::: DATA LINES :::
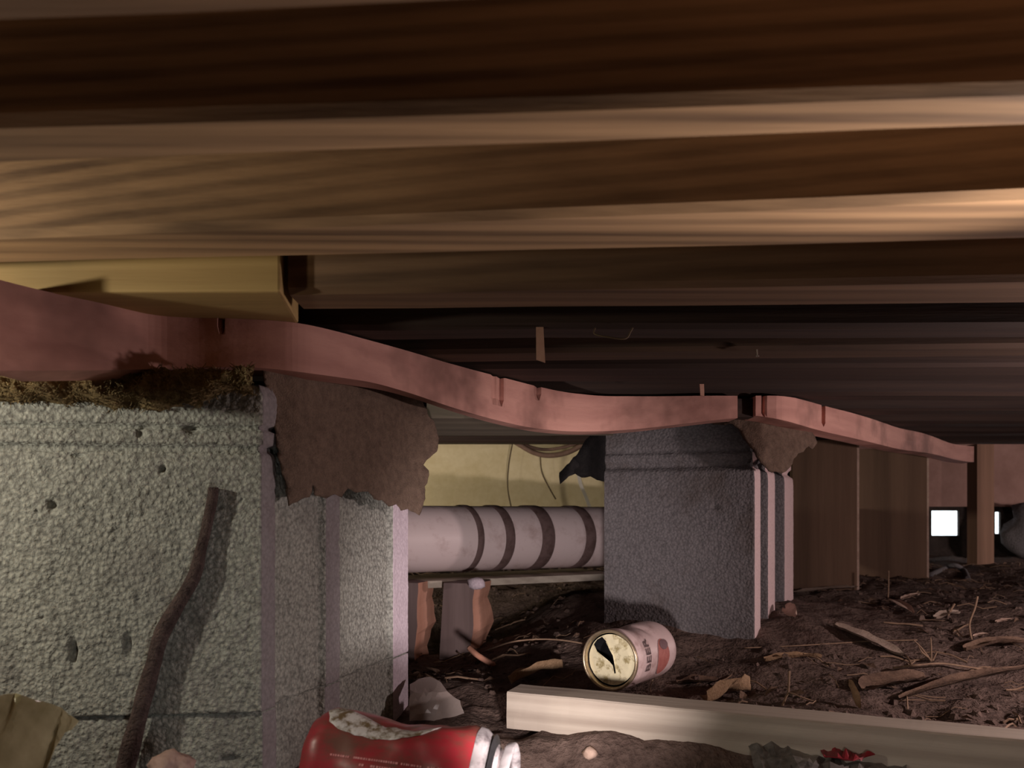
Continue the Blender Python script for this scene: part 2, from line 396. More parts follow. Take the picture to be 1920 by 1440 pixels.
# dark filler block added for the shade in the butt joint gap
BP1 = [(p[0], p[1], p[2], .1478 * F / (960 - p[1])) for p in BP1]
c = P(1384, 742, .99); d = P(1418, 784, .99)
tag(MB().box((c.x - .003, 1.002, d.z + .003), (d.x + .003, 1.03, c.z - .002)).build('gap_shade_block', M['joist_dark']), 'dark filler block for the shade in the gap between the two sill beams', 'block')
# grey sill plank behind the beam
mb = MB(); n = 40; vs = []
for q in range(n + 1):
    px = lerp(800, 1150, q / n); dd = max(.865, interp(BP1, px)[2] + .042)
    z = P(px, interp(BP1, px)[1], interp(BP1, px)[2]).z
    X = (px - 960) / F * dd
    z0 = .1 + CZ + .004
    bx = (px - 960) / F * 1.06; by = 1.06
    vs += [(X, dd, z0), (bx, by, z0), (bx, by, z0 + .03), (X, dd, z0 + .03)]
fs = [(q*4+k, q*4+(k+1) % 4, (q+1)*4+(k+1) % 4, (q+1)*4+k) for q in range(n) for k in range(4)] + [(3,2,1,0), tuple(n*4+k for k in range(4))]
mb.add(vs, fs); tag(mb.build('sill_plank', M['sill']), 'grey plank tucked flat behind the sagging pink beam', 'plank')

# ------------------------------------------------------------------ concrete block piers
def block(profile, back, z0, z1, zprof, amp, pits, name, mats, parent, step=.0019, seed=0, grain=290):
    """profile: plan polyline [(x,y,ampfactor,matindex)] swept up from z0 to z1; back: closing points"""
    cols = []
    for (a, b) in zip(profile, profile[1:]):
        L = math.hypot(b[0]-a[0], b[1]-a[1]); n = max(1, int(L / step))
        for q in range(n):
            t = q / n; cols.append((lerp(a[0], b[0], t), lerp(a[1], b[1], t), a[2] if q else min(a[2], .5), a[3], (b[1]-a[1])/L, -(b[0]-a[0])/L))
    e = profile[-1]; cols.append((e[0], e[1], .3, e[3], cols[-1][4], cols[-1][5]))
    nz = int((z1 - z0) / step); mb = MB(); nc = len(cols); V = []
    for j in range(nz + 1):
        z = lerp(z0, z1, j / nz); zo = interp(zprof, z - CZ)[0]
        for (x, y, am, mi, nxx, nyy) in cols:
            p = Vector((x, y, z)); g1 = .9 - 1.7 * noise.voronoi(p * (grain * 1.05) + Vector((seed, 0, 0)))[0][0]; g2 = fbm(p * 60 + Vector((0, seed, 0)), 3)
            dsp = amp * am * (g1 * .6 + g2 * .5) + zo
            vd = noise.voronoi(p * 55 + Vector((seed*3, 0, 0)))[0][0]
            if vd < .16: dsp -= am * .0028 * (1 - vd / .16)
            for (c, rx, rz, dep) in pits:
                dep *= 1.5
                q2 = ((x - c.x) / rx) ** 2 + ((y - c.y) / (rx*2)) ** 2 + ((z - c.z) / rz) ** 2
                if q2 < 2.5: dsp -= dep * math.exp(-q2 * 1.5)
            V.append((x - nxx * -dsp * 1, y - nyy * -dsp, z))
    Fc = [(j*nc+i, j*nc+i+1, (j+1)*nc+i+1, (j+1)*nc+i) for j in range(nz) for i in range(nc-1)]
    mb.v = [Vector(p) for p in V]; mb.f = Fc; mb.m = [cols[i][3] for j in range(nz) for i in range(nc-1)]
    o = len(mb.v); bk = list(back); mb.v += [Vector((x, y, z0)) for x, y in bk] + [Vector((x, y, z1)) for x, y in bk]
    nb = len(bk)
    bot = list(range(nc)) + [o + k for k in range(nb)]; top = [nz*nc + i for i in range(nc)] + [o + nb + k for k in range(nb)]
    mb.f += [tuple(bot[::-1]), tuple(top)]; mb.m += [0, 0]
    mb.f += [(nc-1, o, o+nb, nz*nc+nc-1)] + [(o+k, o+k+1, o+nb+k+1, o+nb+k) for k in range(nb-1)] + [(o+nb-1, 0, nz*nc, o+2*nb-1)]
    mb.m += [0] * (nb + 1)
    # side columns sheet from col end handled above
    ob = mb.build(name, mats, parent, smooth=True)
    return ob
def hit(a, b, px):       # plan point on segment a-b seen at pixel column px
    r = (px - 960) / F; dx, dy = b[0]-a[0], b[1]-a[1]; t = (a[0] - r * a[1]) / (r * dy - dx); return Vector((a[0] + dx*t, a[1] + dy*t))
def side_profile(c0, c1, pxs, depth, a_rec=1.0, a_fl=.25, last=1):
    """pxs = [flange0 end, recess0 end, flange1 end, recess1 end]; recess pushed inward by depth"""
    d = (Vector(c1) - Vector(c0)).normalized(); nrm = Vector((d.y, -d.x)); pts = []
    p = [hit(c0, c1, q) for q in pxs]
    ch = d * .004
    pts = [(*c0, a_fl, 1), (*p[0], a_rec, 0)]
    r0, r1 = p[0] + ch - nrm * depth, p[1] - ch - nrm * depth
    pts += [(*r0, a_rec, 0), (*r1, a_rec, 0), (*p[1], a_fl, 1), (*p[2], a_rec, 0)]
    r2, r3 = p[2] + ch - nrm * depth, p[3] - ch - nrm * depth
    pts += [(*r2, a_rec, 0), (*r3, a_rec, 0), (*p[3], a_fl, last), (*c1, a_fl, last)]
    return pts
# left pier
C0 = Vector((-.193, .60)); C1 = Vector(P(765, 0, .86).xy); CL = Vector(P(-60, 0, .578).xy)
pier = empty('concrete_pier', (-.26, .72, CZ - .30))
tag(pier, 'large rough grey concrete block pier carrying the beam on the left', 'pier')
prof = [(*CL, 1.0, 0), (C0.x - .006, C0.y - .0005, .5, 0)] + side_profile((C0.x, C0.y), (C1.x, C1.y), (516, 611, 637, 737), .005, last=2)
back = [(C1.x - .3, C1.y + .02), (CL.x - .02, CL.y + .25)]
zp = [(-.4, 0), (.044, 0), (.047, -.004), (.0505, -.004), (.052, .0015), (.0620, .0015), (.0635, -.003), (.066, -.003), (.0675, .0015), (.09, .001), (.098, -.003)]
zp = [(a, b) for a, b in zp]
pits = [(P(268, 812, .595), .003, .006, .006), (P(360, 806, .596), .006, .004, .005), (P(245, 1208, .594), .003, .010, .008), (P(140, 1222, .588), .003, .012, .007), (P(98, 948, .585), .004, .005, .005),
        (P(150, 855, .59), .008, .002, .004), (P(308, 880, .595), .003, .003, .005), (P(218, 765, .592), .003, .004, .004), (P(250, 970, .593), .002, .003, .004)]
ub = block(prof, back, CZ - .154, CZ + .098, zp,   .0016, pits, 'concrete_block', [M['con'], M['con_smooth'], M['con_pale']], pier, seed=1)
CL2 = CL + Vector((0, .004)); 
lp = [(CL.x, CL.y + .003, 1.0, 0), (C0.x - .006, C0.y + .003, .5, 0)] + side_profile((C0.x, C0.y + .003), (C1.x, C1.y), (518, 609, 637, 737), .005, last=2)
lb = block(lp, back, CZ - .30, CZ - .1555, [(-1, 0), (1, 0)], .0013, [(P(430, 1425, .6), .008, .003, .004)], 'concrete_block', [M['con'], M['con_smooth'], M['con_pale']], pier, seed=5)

# small pier on the right
R0 = Vector(P(1415, 0, 1.06).xy); L0 = Vector(P(1133, 0, 1.13).xy); R1 = R0 + Vector((.47, .88)) * .345
p2 = empty('concrete_pier', (.30, 1.2, CZ - .22))
tag(p2, 'smaller smooth grey concrete block pier with pale edge strips behind the pale can', 'pier')
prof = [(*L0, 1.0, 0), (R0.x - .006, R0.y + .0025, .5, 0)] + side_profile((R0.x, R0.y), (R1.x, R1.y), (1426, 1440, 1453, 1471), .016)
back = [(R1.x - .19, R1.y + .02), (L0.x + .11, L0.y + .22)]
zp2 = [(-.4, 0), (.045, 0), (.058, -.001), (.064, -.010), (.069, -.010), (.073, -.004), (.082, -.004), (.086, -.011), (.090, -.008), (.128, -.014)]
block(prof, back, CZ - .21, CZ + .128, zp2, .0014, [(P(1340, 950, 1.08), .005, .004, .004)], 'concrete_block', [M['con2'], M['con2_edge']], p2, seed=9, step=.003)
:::
## INSTRUCTIONS TO FOLLOW
Output the line that contains "-.008), (.128, -.014)]", followed by every later line in the listing, with no line omitted and none added.

## EXERCISE OUTPUT
zp2 = [(-.4, 0), (.045, 0), (.058, -.001), (.064, -.010), (.069, -.010), (.073, -.004), (.082, -.004), (.086, -.011), (.090, -.008), (.128, -.014)]
block(prof, back, CZ - .21, CZ + .128, zp2, .0014, [(P(1340, 950, 1.08), .005, .004, .004)], 'concrete_block', [M['con2'], M['con2_edge']], p2, seed=9, step=.003)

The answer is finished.